[Start of Data for this exercise]

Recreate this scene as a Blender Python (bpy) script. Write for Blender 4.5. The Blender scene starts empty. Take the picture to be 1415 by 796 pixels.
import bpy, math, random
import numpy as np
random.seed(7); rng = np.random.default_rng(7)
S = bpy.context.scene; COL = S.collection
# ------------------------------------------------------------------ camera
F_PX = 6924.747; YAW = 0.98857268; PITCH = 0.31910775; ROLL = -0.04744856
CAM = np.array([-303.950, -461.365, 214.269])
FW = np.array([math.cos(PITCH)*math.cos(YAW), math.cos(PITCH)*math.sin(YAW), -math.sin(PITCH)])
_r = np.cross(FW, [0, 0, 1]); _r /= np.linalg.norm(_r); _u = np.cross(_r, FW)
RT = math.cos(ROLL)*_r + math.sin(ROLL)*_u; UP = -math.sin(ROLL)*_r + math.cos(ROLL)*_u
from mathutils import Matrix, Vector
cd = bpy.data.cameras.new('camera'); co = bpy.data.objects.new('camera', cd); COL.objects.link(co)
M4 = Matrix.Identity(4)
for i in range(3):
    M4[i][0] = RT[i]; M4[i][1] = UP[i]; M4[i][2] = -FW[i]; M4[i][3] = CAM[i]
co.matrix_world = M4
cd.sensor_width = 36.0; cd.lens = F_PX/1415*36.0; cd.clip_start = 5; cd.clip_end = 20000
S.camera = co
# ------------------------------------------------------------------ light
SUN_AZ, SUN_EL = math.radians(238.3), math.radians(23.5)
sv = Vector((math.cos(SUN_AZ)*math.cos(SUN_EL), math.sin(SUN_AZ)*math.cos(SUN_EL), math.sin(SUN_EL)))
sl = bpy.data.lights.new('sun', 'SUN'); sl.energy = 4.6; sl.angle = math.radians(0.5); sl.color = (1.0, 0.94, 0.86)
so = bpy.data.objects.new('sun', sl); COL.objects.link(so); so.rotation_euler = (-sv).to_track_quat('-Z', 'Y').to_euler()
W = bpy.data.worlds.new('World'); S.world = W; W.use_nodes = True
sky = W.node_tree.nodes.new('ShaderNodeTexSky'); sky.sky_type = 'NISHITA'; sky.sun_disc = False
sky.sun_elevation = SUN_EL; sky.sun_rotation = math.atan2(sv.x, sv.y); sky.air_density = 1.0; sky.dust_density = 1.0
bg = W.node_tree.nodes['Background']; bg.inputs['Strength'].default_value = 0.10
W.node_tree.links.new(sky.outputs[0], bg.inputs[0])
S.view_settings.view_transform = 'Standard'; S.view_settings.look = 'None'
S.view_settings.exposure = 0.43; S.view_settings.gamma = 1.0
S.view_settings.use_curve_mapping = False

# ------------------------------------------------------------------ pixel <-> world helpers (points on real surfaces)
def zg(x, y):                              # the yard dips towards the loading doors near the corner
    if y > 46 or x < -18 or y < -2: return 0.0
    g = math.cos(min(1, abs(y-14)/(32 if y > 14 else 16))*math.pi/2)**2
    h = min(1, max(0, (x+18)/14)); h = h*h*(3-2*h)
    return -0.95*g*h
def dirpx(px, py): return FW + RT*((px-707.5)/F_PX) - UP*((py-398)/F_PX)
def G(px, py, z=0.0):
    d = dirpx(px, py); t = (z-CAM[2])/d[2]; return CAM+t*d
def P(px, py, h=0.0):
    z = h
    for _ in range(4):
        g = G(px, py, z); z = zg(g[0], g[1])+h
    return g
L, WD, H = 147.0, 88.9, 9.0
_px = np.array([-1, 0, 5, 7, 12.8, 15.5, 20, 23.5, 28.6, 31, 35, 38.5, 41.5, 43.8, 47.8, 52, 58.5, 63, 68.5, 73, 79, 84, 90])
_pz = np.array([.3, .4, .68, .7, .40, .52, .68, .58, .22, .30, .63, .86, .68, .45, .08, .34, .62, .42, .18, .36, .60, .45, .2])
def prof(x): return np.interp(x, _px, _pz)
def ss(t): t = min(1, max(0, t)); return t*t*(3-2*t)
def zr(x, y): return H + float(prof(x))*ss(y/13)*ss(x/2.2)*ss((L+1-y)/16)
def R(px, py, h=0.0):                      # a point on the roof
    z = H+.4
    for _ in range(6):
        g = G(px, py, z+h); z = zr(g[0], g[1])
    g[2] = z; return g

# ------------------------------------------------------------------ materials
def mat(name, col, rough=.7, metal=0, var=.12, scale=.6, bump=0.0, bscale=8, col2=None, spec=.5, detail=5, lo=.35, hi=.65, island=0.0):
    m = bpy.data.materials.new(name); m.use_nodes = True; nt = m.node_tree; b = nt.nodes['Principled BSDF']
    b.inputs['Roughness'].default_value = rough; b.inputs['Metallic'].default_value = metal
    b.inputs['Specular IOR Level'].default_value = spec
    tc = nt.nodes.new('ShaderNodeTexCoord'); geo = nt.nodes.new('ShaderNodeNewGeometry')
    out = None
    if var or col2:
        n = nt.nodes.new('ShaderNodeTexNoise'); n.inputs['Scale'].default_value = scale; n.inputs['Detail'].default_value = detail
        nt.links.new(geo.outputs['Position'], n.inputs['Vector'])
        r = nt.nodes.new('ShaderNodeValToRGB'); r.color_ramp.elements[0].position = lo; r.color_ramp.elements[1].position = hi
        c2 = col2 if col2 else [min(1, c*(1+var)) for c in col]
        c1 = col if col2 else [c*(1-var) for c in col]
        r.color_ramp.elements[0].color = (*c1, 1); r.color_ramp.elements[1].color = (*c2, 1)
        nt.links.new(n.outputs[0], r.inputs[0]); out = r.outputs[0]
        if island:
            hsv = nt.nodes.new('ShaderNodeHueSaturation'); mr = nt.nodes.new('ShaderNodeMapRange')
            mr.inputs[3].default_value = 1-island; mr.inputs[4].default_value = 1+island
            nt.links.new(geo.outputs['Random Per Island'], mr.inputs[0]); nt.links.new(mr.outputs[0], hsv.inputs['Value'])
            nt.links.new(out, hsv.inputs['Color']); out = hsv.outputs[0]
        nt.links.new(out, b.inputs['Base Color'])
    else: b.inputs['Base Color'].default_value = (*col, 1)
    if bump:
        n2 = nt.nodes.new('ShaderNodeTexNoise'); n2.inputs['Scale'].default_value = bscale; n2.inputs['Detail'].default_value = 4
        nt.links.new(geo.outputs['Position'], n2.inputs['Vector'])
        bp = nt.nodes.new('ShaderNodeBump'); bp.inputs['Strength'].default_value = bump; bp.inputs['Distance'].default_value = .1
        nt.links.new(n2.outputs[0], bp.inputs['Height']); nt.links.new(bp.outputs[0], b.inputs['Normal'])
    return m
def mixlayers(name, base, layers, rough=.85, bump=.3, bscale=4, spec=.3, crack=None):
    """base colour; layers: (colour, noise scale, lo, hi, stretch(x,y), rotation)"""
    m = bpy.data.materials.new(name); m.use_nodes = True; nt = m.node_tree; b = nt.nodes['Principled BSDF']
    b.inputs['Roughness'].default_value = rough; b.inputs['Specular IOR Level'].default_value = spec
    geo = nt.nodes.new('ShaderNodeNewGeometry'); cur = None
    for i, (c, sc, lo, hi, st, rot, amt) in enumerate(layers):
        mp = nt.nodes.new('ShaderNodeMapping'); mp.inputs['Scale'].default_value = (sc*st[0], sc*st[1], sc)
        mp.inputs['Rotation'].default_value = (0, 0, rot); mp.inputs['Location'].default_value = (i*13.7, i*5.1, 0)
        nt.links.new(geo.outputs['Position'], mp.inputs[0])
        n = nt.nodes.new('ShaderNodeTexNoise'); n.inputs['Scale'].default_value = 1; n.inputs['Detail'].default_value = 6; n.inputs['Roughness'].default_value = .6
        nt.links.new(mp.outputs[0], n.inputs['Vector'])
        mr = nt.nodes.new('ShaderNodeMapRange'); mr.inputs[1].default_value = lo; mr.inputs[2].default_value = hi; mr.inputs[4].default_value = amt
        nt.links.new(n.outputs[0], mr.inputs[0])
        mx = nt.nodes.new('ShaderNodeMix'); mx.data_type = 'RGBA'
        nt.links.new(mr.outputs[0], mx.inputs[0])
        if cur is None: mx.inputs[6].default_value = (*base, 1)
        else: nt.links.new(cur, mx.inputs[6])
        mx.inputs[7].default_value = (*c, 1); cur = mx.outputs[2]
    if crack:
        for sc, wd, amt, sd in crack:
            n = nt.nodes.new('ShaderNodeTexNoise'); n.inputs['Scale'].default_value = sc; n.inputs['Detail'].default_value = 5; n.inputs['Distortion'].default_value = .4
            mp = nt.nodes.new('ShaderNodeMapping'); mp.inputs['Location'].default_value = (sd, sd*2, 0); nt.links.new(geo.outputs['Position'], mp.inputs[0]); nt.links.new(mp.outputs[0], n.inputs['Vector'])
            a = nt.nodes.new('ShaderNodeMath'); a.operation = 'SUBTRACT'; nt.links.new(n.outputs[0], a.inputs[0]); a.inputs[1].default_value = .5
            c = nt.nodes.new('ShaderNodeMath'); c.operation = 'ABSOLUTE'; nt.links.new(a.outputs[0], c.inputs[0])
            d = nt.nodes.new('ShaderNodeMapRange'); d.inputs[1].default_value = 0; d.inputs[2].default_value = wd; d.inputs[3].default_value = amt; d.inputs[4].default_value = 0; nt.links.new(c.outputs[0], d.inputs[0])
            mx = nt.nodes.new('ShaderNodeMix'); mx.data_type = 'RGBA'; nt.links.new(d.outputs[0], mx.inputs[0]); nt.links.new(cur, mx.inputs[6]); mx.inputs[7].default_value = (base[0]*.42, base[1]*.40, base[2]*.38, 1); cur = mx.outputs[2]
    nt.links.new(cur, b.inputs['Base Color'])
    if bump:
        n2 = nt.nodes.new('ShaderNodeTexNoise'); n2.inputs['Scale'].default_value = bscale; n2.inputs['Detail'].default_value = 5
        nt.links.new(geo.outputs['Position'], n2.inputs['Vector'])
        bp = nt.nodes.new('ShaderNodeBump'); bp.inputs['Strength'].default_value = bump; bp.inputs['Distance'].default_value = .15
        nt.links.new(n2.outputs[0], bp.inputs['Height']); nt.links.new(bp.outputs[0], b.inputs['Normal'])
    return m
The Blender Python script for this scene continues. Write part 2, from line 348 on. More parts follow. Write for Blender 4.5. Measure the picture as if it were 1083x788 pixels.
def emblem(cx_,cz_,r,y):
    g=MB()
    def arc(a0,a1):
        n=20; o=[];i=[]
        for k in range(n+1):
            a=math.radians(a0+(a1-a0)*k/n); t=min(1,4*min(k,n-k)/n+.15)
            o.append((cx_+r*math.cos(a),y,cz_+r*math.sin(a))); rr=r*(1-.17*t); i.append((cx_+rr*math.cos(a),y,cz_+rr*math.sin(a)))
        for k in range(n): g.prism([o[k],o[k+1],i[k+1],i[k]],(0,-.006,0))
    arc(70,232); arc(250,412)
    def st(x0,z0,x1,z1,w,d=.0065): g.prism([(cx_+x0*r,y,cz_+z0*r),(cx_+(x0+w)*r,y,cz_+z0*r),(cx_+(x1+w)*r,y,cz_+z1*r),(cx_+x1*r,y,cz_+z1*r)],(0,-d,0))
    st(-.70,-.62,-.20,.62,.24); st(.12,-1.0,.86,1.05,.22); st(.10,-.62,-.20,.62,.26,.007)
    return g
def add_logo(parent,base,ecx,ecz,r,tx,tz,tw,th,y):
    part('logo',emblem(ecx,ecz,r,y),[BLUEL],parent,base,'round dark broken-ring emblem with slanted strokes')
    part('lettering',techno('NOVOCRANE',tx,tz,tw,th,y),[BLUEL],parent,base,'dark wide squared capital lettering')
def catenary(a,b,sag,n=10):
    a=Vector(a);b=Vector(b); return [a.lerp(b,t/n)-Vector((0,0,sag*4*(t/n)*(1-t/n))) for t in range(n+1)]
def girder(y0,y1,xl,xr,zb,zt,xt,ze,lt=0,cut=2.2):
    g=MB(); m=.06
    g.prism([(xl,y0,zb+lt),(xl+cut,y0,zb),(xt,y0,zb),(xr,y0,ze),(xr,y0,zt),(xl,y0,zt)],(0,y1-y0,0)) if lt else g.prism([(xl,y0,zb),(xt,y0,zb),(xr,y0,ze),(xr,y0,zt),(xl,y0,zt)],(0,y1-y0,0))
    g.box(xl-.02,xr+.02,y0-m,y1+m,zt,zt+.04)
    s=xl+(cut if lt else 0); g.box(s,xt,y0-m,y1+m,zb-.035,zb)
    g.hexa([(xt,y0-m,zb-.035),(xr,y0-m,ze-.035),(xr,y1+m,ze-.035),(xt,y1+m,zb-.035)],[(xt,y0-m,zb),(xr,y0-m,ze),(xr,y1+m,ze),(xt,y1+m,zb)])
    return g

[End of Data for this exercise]

What you have to do
What are the lines from the one with "The Blender Python" through the last line of the records above? Quote them exactly and add nothing.

Solution to this problem
The Blender Python script for this scene continues. Write part 2, from line 348 on. More parts follow. Write for Blender 4.5. Measure the picture as if it were 1083x788 pixels.
def emblem(cx_,cz_,r,y):
    g=MB()
    def arc(a0,a1):
        n=20; o=[];i=[]
        for k in range(n+1):
            a=math.radians(a0+(a1-a0)*k/n); t=min(1,4*min(k,n-k)/n+.15)
            o.append((cx_+r*math.cos(a),y,cz_+r*math.sin(a))); rr=r*(1-.17*t); i.append((cx_+rr*math.cos(a),y,cz_+rr*math.sin(a)))
        for k in range(n): g.prism([o[k],o[k+1],i[k+1],i[k]],(0,-.006,0))
    arc(70,232); arc(250,412)
    def st(x0,z0,x1,z1,w,d=.0065): g.prism([(cx_+x0*r,y,cz_+z0*r),(cx_+(x0+w)*r,y,cz_+z0*r),(cx_+(x1+w)*r,y,cz_+z1*r),(cx_+x1*r,y,cz_+z1*r)],(0,-d,0))
    st(-.70,-.62,-.20,.62,.24); st(.12,-1.0,.86,1.05,.22); st(.10,-.62,-.20,.62,.26,.007)
    return g
def add_logo(parent,base,ecx,ecz,r,tx,tz,tw,th,y):
    part('logo',emblem(ecx,ecz,r,y),[BLUEL],parent,base,'round dark broken-ring emblem with slanted strokes')
    part('lettering',techno('NOVOCRANE',tx,tz,tw,th,y),[BLUEL],parent,base,'dark wide squared capital lettering')
def catenary(a,b,sag,n=10):
    a=Vector(a);b=Vector(b); return [a.lerp(b,t/n)-Vector((0,0,sag*4*(t/n)*(1-t/n))) for t in range(n+1)]
def girder(y0,y1,xl,xr,zb,zt,xt,ze,lt=0,cut=2.2):
    g=MB(); m=.06
    g.prism([(xl,y0,zb+lt),(xl+cut,y0,zb),(xt,y0,zb),(xr,y0,ze),(xr,y0,zt),(xl,y0,zt)],(0,y1-y0,0)) if lt else g.prism([(xl,y0,zb),(xt,y0,zb),(xr,y0,ze),(xr,y0,zt),(xl,y0,zt)],(0,y1-y0,0))
    g.box(xl-.02,xr+.02,y0-m,y1+m,zt,zt+.04)
    s=xl+(cut if lt else 0); g.box(s,xt,y0-m,y1+m,zb-.035,zb)
    g.hexa([(xt,y0-m,zb-.035),(xr,y0-m,ze-.035),(xr,y1+m,ze-.035),(xt,y1+m,zb-.035)],[(xt,y0-m,zb),(xr,y0-m,ze),(xr,y1+m,ze),(xt,y1+m,zb)])
    return g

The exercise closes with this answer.